The upper house probe was established after former Labor MP Tania Mihailuk used parliamentary privilege to accuse Canterbury-Bankstown mayor Khal Asfour of having improper links with disgraced former party powerbroker Eddie Obeid.

Mr Asfour was an upper house candidate for Labor at the NSW election but withdrew after reports he used ratepayer funds to pay for designer clothing and spa treatments during an overseas trip.

Inquiry chair and Liberal MP Aileen MacDonald said close relationships between the city's councillors and property developers might have influenced planning and where infrastructure was positioned.

"The committee regards this as a highly concerning and serious matter and has therefore recommended in this report that the committee refer these concerns to the Independent Commission Against Corruption.

"(Mr Asfour's) expenses for designer suits, a spa treatment on an overseas council-funded trip and his attainment of a master of business administration are out of step with the community's expectations."

The findings were lambasted by Mr Asfour, who said it was a targeted political attack with scant evidence.

"This is a public lynching and those responsible for producing this report should hang their heads in shame," he said on Tuesday.

"The key findings are a joke and the report makes a number of assertions and fallacies around relationships with developers that are based on no evidence or material presented to the committee."

Mr Asfour was cleared of any wrongdoing in a separate inquiry set up by Canterbury-Bankstown Council to investigate Ms Mihailuk's allegations.
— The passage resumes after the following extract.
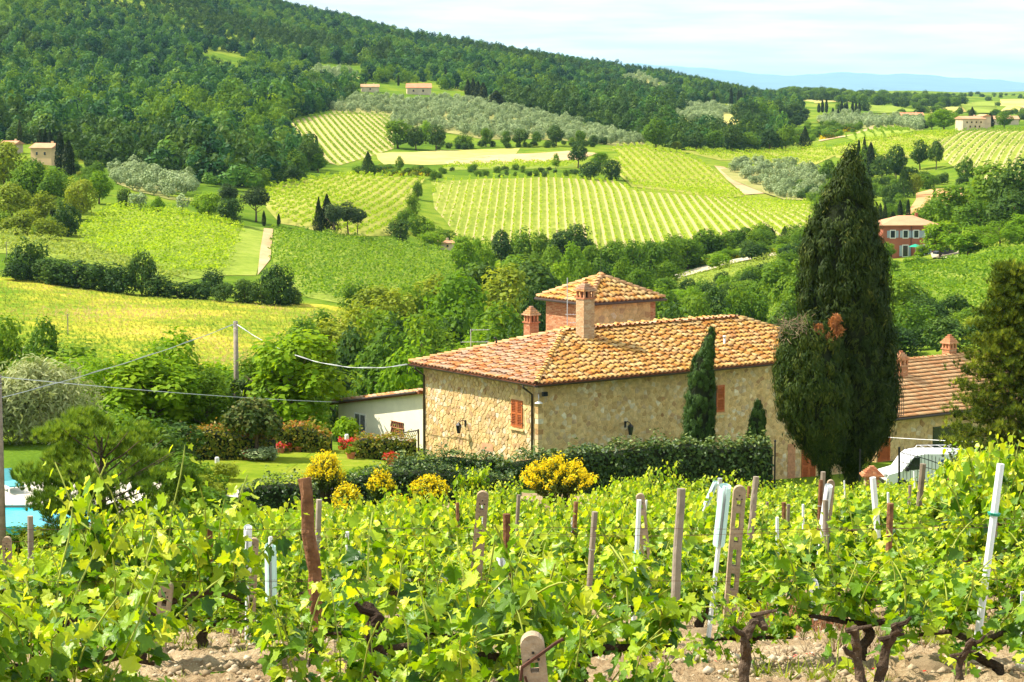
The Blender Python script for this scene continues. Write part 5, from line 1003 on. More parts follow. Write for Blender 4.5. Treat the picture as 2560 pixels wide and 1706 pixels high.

That investigation, led by top silk Arthur Moses, found there was no evidence of any corrupt or unlawful acts by Mr Asfour, nor any breaches of councillors' code of conduct or the Local Government Act.

Mr Asfour, who has denied any wrongdoing, accused the committee of determining the outcome before hearing evidence.

"They were hell bent on asking questions about the investigator and not examining the findings of the (Moses) review which cleared both myself and the council of any wrongdoing," he said.

While Mr Asfour had not breached local government guidelines, the upper house inquiry recommended the Office of Local Government conduct a review of the guidelines to meet public expectations.

The committee also said the delivery of thousands of documents over a delayed timeline and the suspension of the parliament ahead of the NSW election hampered its work.

Mr Asfour said he and council staff provided more than 20,000 documents.

"We turned up and answered all they had to throw at us and after everything they were left with thin air. Nothing to see," he said.